• Given request:
Your task is to retype, word for word, the lines from the start of the data through the line holding "from mathutils import Vector, Matrix". Do not include the pictures.

• Dataset extract:
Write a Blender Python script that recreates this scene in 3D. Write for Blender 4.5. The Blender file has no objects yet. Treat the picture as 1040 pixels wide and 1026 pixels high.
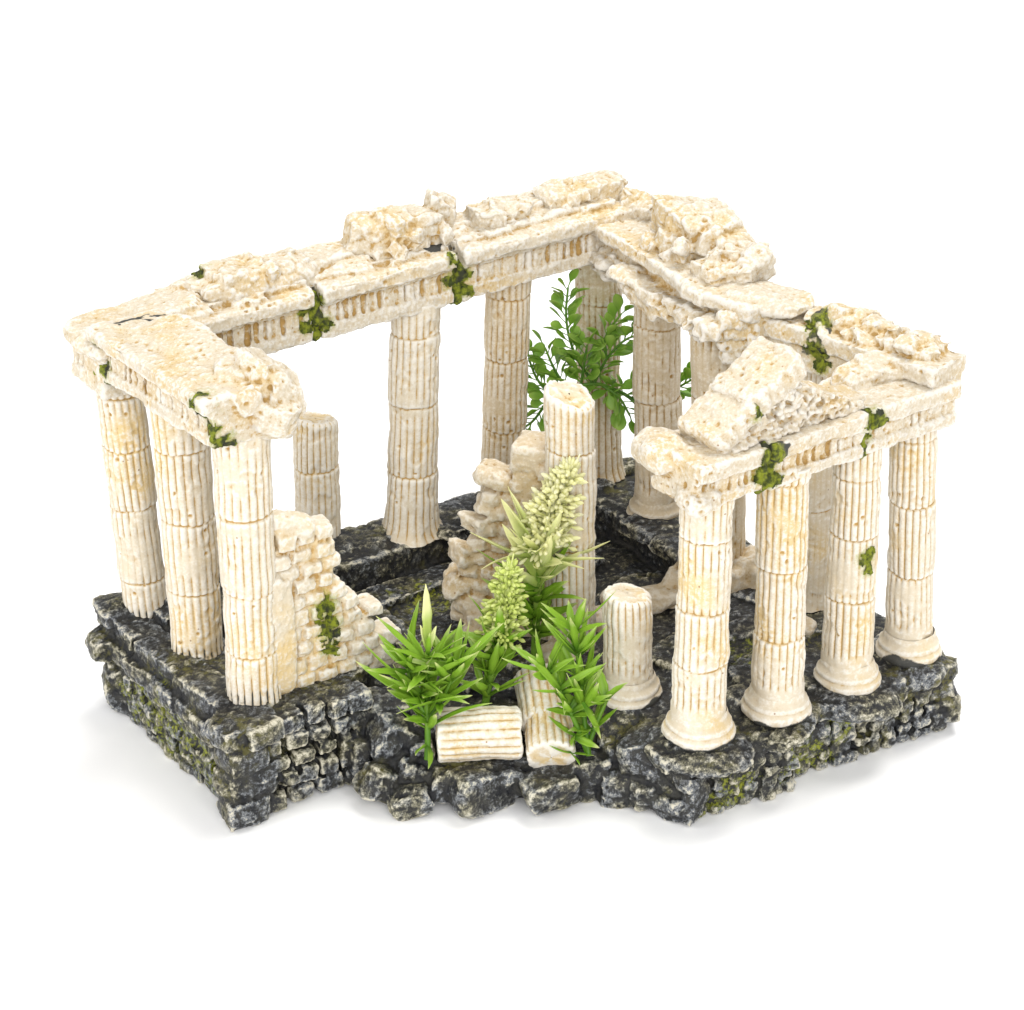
import bpy, math, random
import numpy as np
from mathutils import Vector, Matrix

# ------------------------------------------------------------------ camera, world, lamps, exposure
S = 0.01                                     # everything below is written in centimetres
sc = bpy.context.scene
PITCH, FOC, DIST = math.radians(27), 2400.0, 82.0
fw = Vector((0, math.cos(PITCH), -math.sin(PITCH)))
cam_pos = Vector((0, 0, 6)) - DIST * fw
cd = bpy.data.cameras.new('camera')
cam = bpy.data.objects.new('camera', cd)
sc.collection.objects.link(cam)
cam.location = cam_pos * S
cam.rotation_euler = (math.pi / 2 - PITCH, 0, 0)
cd.sensor_fit = 'HORIZONTAL'
cd.sensor_width = 36
cd.lens = 36 * FOC / 1040
cd.clip_start, cd.clip_end = 0.01, 100
sc.camera = cam

w = bpy.data.worlds.new('World')
sc.world = w
w.use_nodes = True
bg = w.node_tree.nodes['Background']
bg.inputs[0].default_value = (0.965, 0.98, 1.0, 1)
bg.inputs[1].default_value = 0.49


def softbox(name, loc, target, size, power, col):
    ld = bpy.data.lights.new(name, 'AREA')
    ld.shape, ld.size, ld.energy, ld.color = 'SQUARE', size * S, power, col
    o = bpy.data.objects.new(name, ld)
    o.location = Vector(loc) * S
    o.rotation_euler = (Vector(target) - Vector(loc)).to_track_quat('-Z', 'Y').to_euler()
    sc.collection.objects.link(o)


softbox('back_softbox', (70, 95, 320), (0, 0, 5), 170, 100.0, (1, 0.98, 0.95))
softbox('front_softbox', (60, -335, 190), (0, 0, 5), 330, 140.0, (1, 0.99, 0.97))
softbox('left_softbox', (-310, -130, 150), (0, 0, 5), 200, 62.0, (1, 0.985, 0.96))

vs = sc.view_settings
vs.view_transform = 'Standard'
vs.look = 'None'
vs.exposure = 0.0
vs.gamma = 1.0
vs.use_curve_mapping = False
sc.cycles.max_bounces = 8
sc.cycles.use_denoising = True


# ------------------------------------------------------------------ numpy noise
def _hash(i, j, k, seed):
    h = (i.astype(np.uint32) * np.uint32(374761393) + j.astype(np.uint32) * np.uint32(668265263)
         + k.astype(np.uint32) * np.uint32(2147483647) + np.uint32(seed * 974711 + 12345))
    h = (h ^ (h >> np.uint32(13))) * np.uint32(1274126177)
    h = (h ^ (h >> np.uint32(16))) * np.uint32(2246822519)
    return h ^ (h >> np.uint32(15))


def perlin(P, f, seed=0):
    Q = P * f + 1000.37
    I = np.floor(Q).astype(np.int64)
    t = Q - I
    u = t * t * t * (t * (t * 6 - 15) + 10)
    out = np.zeros(len(P))
    for a in (0, 1):
        wx = u[:, 0] if a else 1 - u[:, 0]
        for b in (0, 1):
            wy = u[:, 1] if b else 1 - u[:, 1]
            for c in (0, 1):
                wz = u[:, 2] if c else 1 - u[:, 2]
                h = _hash(I[:, 0] + a, I[:, 1] + b, I[:, 2] + c, seed)
                gx = (h & np.uint32(1023)).astype(float) / 511.5 - 1
                gy = ((h >> np.uint32(10)) & np.uint32(1023)).astype(float) / 511.5 - 1
                gz = ((h >> np.uint32(20)) & np.uint32(1023)).astype(float) / 511.5 - 1
                out += wx * wy * wz * (gx * (t[:, 0] - a) + gy * (t[:, 1] - b) + gz * (t[:, 2] - c))
    return out * 1.5


def fbm(P, f, octv=3, seed=0):
    o, a = np.zeros(len(P)), 1.0
    for k in range(octv):
        o += a * perlin(P, f, seed + 17 * k)
        f *= 2.03
        a *= 0.5
    return o


def worley(P, f, seed=0):
    Q = P * f + 1000.71
    I = np.floor(Q).astype(np.int64)
    d1 = np.full(len(P), 9.0)
    d2 = np.full(len(P), 9.0)
    for a in (-1, 0, 1):
        for b in (-1, 0, 1):
            for c in (-1, 0, 1):
                J = I + np.array([a, b, c])
                h = _hash(J[:, 0], J[:, 1], J[:, 2], seed)
                px = J[:, 0] + (h & np.uint32(1023)) / 1023.0
                py = J[:, 1] + ((h >> np.uint32(10)) & np.uint32(1023)) / 1023.0
                pz = J[:, 2] + ((h >> np.uint32(20)) & np.uint32(1023)) / 1023.0
                d = np.sqrt((Q[:, 0] - px) ** 2 + (Q[:, 1] - py) ** 2 + (Q[:, 2] - pz) ** 2)
                n1 = np.minimum(d1, d)
                d2 = np.minimum(d2, np.maximum(d1, d))
                d1 = n1
    return d1, d2


def sstep(a, b, x):
    t = np.clip((x - a) / (b - a), 0, 1)
    return t * t * (3 - 2 * t)


# ------------------------------------------------------------------ mesh plumbing
def raw_mesh(name, V, F):
    m = bpy.data.meshes.new(name)
    if isinstance(F, np.ndarray):
        n, k = F.shape
        m.vertices.add(len(V))
        m.vertices.foreach_set('co', np.asarray(V, np.float32).ravel())
        m.loops.add(n * k)
        m.loops.foreach_set('vertex_index', F.astype(np.int32).ravel())
        m.polygons.add(n)
        m.polygons.foreach_set('loop_start', (np.arange(n) * k).astype(np.int32))
        m.update(calc_edges=True)
        m.validate()
    else:
        m.from_pydata([tuple(v) for v in V], [], [tuple(f) for f in F])
        m.update()
    return m


def link(name, V, F, mat, parent, origin=(0, 0, 0), attrs=None, smooth=True):
    V = np.asarray(V, float)
    m = raw_mesh(name, (V - np.asarray(origin)) * S, F)
    m.materials.append(mat)
    if smooth:
        m.polygons.foreach_set('use_smooth', np.ones(len(m.polygons), bool))
    for k, a in (attrs or {}).items():
        at = m.attributes.new(k, 'FLOAT', 'POINT')
        at.data.foreach_set('value', np.asarray(a, np.float32))
    o = bpy.data.objects.new(name, m)
    sc.collection.objects.link(o)
    po = Vector((0, 0, 0))
    if parent is not None:
        o.parent = parent
        q = parent
        while q is not None:
            po += q.location
            q = q.parent
    o.location = Vector(origin) * S - po
    return o


class Soup:
    def __init__(s):
        s.v, s.f = [], []

    def add(s, V, F):
        b = len(s.v)
        s.v += [tuple(p) for p in V]
        s.f += [tuple(i + b for i in q) for q in F]

    def prism(s, poly, z0, z1, inset=0.0):
        poly = np.array(poly, float)
        a = 0.5 * np.sum(poly[:, 0] * np.roll(poly[:, 1], -1) - np.roll(poly[:, 0], -1) * poly[:, 1])
        if a < 0:
            poly = poly[::-1]
        n = len(poly)
        c = poly.mean(0)
        top = c + (poly - c) * (1 - inset)
        V = [(x, y, z0) for x, y in poly] + [(x, y, z1) for x, y in top]
        F = [tuple(range(n))[::-1], tuple(range(n, 2 * n))]
        F += [(i, (i + 1) % n, n + (i + 1) % n, n + i) for i in range(n)]
        s.add(V, F)

    def bar(s, p, q, w0, w1, z0, z1, e0=0.0, e1=0.0, dz=0.0):
        """box along p->q; w0..w1 across (left of travel positive); dz raises the far end"""
        p, q = np.array(p, float), np.array(q, float)
        d = (q - p) / np.linalg.norm(q - p)
        n = np.array([-d[1], d[0]])
        p, q = p - d * e0, q + d * e1
        c = [p + n * w0, q + n * w0, q + n * w1, p + n * w1]
        dzs = [0, dz, dz, 0]
        V = [(x, y, z0 + h) for (x, y), h in zip(c, dzs)] + [(x, y, z1 + h) for (x, y), h in zip(c, dzs)]
        s.add(V, [(3, 2, 1, 0), (4, 5, 6, 7), (0, 1, 5, 4), (1, 2, 6, 5), (2, 3, 7, 6), (3, 0, 4, 7)])

    def stone(s, c, size, rot=(0, 0, 0), rnd=0.4, jit=0.12, seed=0, n=6):
        """rounded, knobbly block"""
        rg = np.random.RandomState(seed)
        g = np.linspace(-1, 1, n + 1)
        idx, V, F = {}, [], []

        def vid(p):
            k = tuple(np.round(p, 4))
            if k not in idx:
                idx[k] = len(V)
                V.append(p)
            return idx[k]
        for ax in range(3):
            for sg in (-1, 1):
                for i in range(n):
                    for j in range(n):
                        q = []
                        for (a, b) in ((i, j), (i + 1, j), (i + 1, j + 1), (i, j + 1)):
                            p = np.zeros(3)
                            p[ax], p[(ax + 1) % 3], p[(ax + 2) % 3] = sg, g[a], g[b]
                            q.append(vid(p))
                        F.append(q if sg > 0 else q[::-1])
        V = np.array(V)
        L = np.linalg.norm(V, axis=1, keepdims=True)
        sph = V / L
        V = V * (1 - rnd) + sph * rnd * 1.15
        V += sph * (fbm(V, 0.9, 2, seed) * jit * 1.6)[:, None]
        sk = rg.uniform(-jit, jit, (3, 3))
        V = V @ (np.eye(3) + sk)
        V = V * (np.array(size) / 2)
        R = np.array(Matrix.Rotation(rot[2], 3, 'Z') @ Matrix.Rotation(rot[1], 3, 'Y') @ Matrix.Rotation(rot[0], 3, 'X'))
        s.add(V @ R.T + np.array(c), F)


def voxel(soup, size):
    m = raw_mesh('tmp', soup.v, soup.f)
    o = bpy.data.objects.new('tmp', m)
    sc.collection.objects.link(o)
    md = o.modifiers.new('r', 'REMESH')
    md.mode, md.voxel_size, md.adaptivity = 'VOXEL', size, 0
    ev = o.evaluated_get(bpy.context.evaluated_depsgraph_get())
    me = ev.to_mesh()
    V = np.zeros(len(me.vertices) * 3)
    me.vertices.foreach_get('co', V)
    ls = np.zeros(len(me.polygons), np.int32)
    me.polygons.foreach_get('loop_total', ls)
    li = np.zeros(len(me.loops), np.int32)
    me.loops.foreach_get('vertex_index', li)
    assert (ls == 4).all()
    F = li.reshape(-1, 4).copy()
    ev.to_mesh_clear()
    bpy.data.objects.remove(o)
    bpy.data.meshes.remove(m)
    return V.reshape(-1, 3), F


class Topo:
    def __init__(s, F, n):
        E = np.concatenate([F[:, [i, (i + 1) % F.shape[1]]] for i in range(F.shape[1])])
        E = np.unique(np.sort(E, 1), axis=0)
        s.a, s.b, s.n, s.F = E[:, 0], E[:, 1], n, F
        s.deg = np.maximum(np.bincount(s.a, minlength=n) + np.bincount(s.b, minlength=n), 1)

    def avg(s, X):
        if X.ndim == 1:
            return (np.bincount(s.a, X[s.b], s.n) + np.bincount(s.b, X[s.a], s.n)) / s.deg
        return np.stack([s.avg(X[:, k]) for k in range(X.shape[1])], 1)

    def smooth(s, X, it, lam=0.5):
        for _ in range(it):
            X = X + lam * (s.avg(X) - X)
        return X

    def normals(s, V):
        F = s.F
        fn = np.cross(V[F[:, 2]] - V[F[:, 0]], V[F[:, 3]] - V[F[:, 1]])
        N = np.zeros_like(V)
        for k in range(3):
            for c in range(4):
                N[:, k] += np.bincount(F[:, c], fn[:, k], s.n)
        return N / np.maximum(np.linalg.norm(N, axis=1, keepdims=True), 1e-9)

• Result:
Write a Blender Python script that recreates this scene in 3D. Write for Blender 4.5. The Blender file has no objects yet. Treat the picture as 1040 pixels wide and 1026 pixels high.
import bpy, math, random
import numpy as np
from mathutils import Vector, Matrix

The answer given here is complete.